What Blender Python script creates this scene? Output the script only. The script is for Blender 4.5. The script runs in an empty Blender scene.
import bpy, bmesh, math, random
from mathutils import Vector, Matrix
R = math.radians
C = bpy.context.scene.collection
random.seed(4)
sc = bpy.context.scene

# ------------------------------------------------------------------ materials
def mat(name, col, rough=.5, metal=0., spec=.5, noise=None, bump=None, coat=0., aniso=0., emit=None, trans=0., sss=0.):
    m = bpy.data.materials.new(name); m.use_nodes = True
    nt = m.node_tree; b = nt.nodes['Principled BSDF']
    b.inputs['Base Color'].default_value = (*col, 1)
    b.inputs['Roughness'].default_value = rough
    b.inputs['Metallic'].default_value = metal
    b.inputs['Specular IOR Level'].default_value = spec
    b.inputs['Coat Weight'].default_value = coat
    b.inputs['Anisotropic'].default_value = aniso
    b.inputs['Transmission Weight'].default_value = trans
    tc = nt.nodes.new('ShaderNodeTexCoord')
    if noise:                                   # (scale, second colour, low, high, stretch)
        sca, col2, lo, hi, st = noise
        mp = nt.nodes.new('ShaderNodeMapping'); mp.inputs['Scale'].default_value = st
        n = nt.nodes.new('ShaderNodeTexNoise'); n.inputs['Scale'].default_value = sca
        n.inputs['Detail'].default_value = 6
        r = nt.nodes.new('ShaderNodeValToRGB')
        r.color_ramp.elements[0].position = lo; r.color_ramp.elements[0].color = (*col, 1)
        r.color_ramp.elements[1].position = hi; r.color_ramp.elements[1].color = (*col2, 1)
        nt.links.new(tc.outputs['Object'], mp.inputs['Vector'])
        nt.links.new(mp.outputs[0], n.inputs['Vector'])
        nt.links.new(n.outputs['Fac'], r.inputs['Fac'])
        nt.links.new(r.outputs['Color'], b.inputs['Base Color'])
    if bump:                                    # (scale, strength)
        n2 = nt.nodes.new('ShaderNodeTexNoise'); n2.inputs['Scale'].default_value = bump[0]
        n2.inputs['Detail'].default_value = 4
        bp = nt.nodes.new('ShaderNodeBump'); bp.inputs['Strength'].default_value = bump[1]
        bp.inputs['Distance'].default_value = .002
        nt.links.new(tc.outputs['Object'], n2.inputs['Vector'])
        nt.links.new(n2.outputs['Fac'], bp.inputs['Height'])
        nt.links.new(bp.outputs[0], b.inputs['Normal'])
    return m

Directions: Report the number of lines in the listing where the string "scene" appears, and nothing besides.

Exercise response: 3